Ma il pilastro più importante, probabilmente, è ancora un altro, e sta nel concetto di “contratto” di governo. Qui l’innovazione è davvero radicale, perché capovolge quello che è stato il cardine della seconda Repubblica, ovvero il principio per cui è un diritto fondamentale dei cittadini conoscere prima del voto non solo i programmi dei partiti ma anche le loro alleanze. Questa, per venticinque anni, è stata l’ideologia centrale della seconda Repubblica, nonché la base delle sue pretese di superiorità rispetto alla prima. Contro le perpetue manovre parlamentari della prima Repubblica, la seconda ha sempre proclamato che le carte vanno scoperte prima, e che è immorale chiedere il voto agli elettori in nome di uno schieramento, per poi cambiare le carte in tavola una volta entrati in Parlamento.

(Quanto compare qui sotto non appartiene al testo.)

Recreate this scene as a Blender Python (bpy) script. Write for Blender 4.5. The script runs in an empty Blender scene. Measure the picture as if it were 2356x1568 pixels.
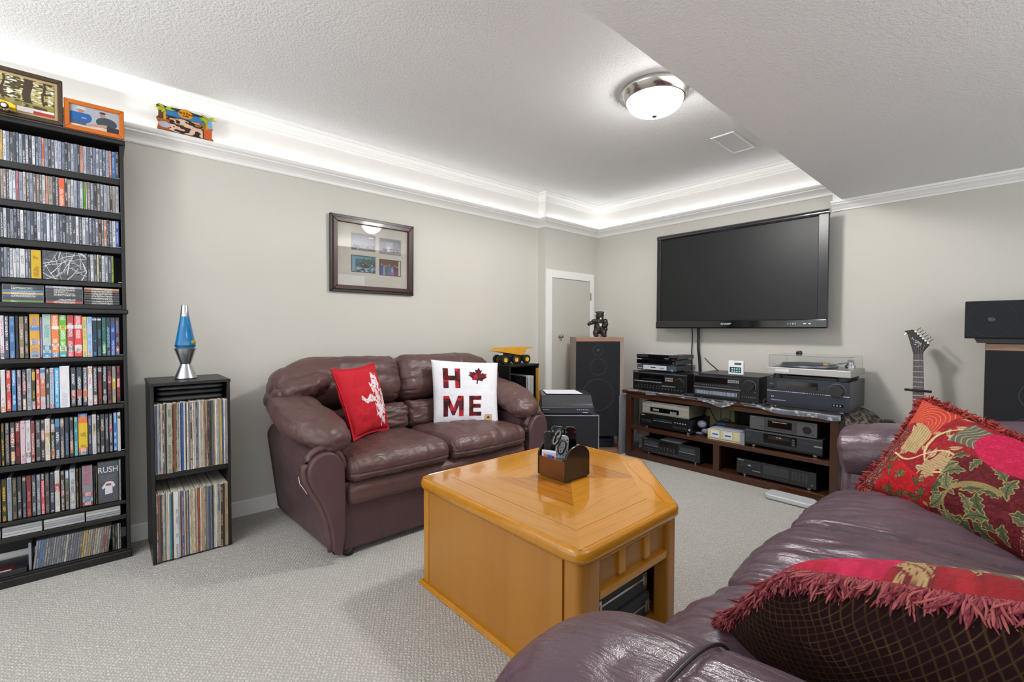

Ora, con il contratto di governo, non solo si abbandona il principio che le alleanze si fanno prima del voto, ma si osa quel che nemmeno nella prima Repubblica si era mai osato: fare un governo con l’avversario politico, in nome di un “contratto” che non impegna i contraenti in un’alleanza politica, ma si limita a regolane gli scambi reciproci di favori nell’orizzonte di una singola legislatura. Nella prima Repubblica potevi non sapere se la Dc si sarebbe alleata con i socialisti o con i liberali, ma potevi star certo che non avresti visto un governo nazionale dei comunisti con i fascisti (quello che i politologi chiamano “milazzismo”, perché un simile esperimento fu attuato da Silvio Milazzo, nella sola Sicilia, alla fine degli anni ’50). Oggi no, la terza Repubblica va più indietro non solo della seconda, ma anche della prima, perché consente il tradimento completo delle identità e dei programmi elettorali delle forze politiche che firmano il “contratto”.
Si potrebbe supporre che queste mutazioni riguardino solo o principalmente la Lega e i Cinque Stelle. Ma a ben guardare le cose non stanno così. I nuovi modi della politica, il suo stile aggressivo e talora un po’ trash, contagia e travolge un po’ tutti. Per un Salvini che si fa fotografare sopra una ruspa o con un panino alla Nutella, non ci vien fatto mancare un Calenda in costume da bagno che affronta il gelo di un laghetto alpino, e ha persino il fegato di corredare la foto con l’hashtag: #orgoglio progressista. L’ossessione di presidiare internet contagia un po’ tutti i politici, sottraendo tempo ed energie ad attività ben più proficue. Persino lo scontro magistratura-politica, endemico da almeno tre decenni, fa un salto di qualità: oggi al ministro dell’Interno vengono contestati comportamenti che a nessun ministro del passato sarebbero stati contestati; oggi ai Cinque Stelle sembra normale che siano i propri iscritti a decidere se la magistratura ha o non ha il diritto di procedere nei confronti di un politico.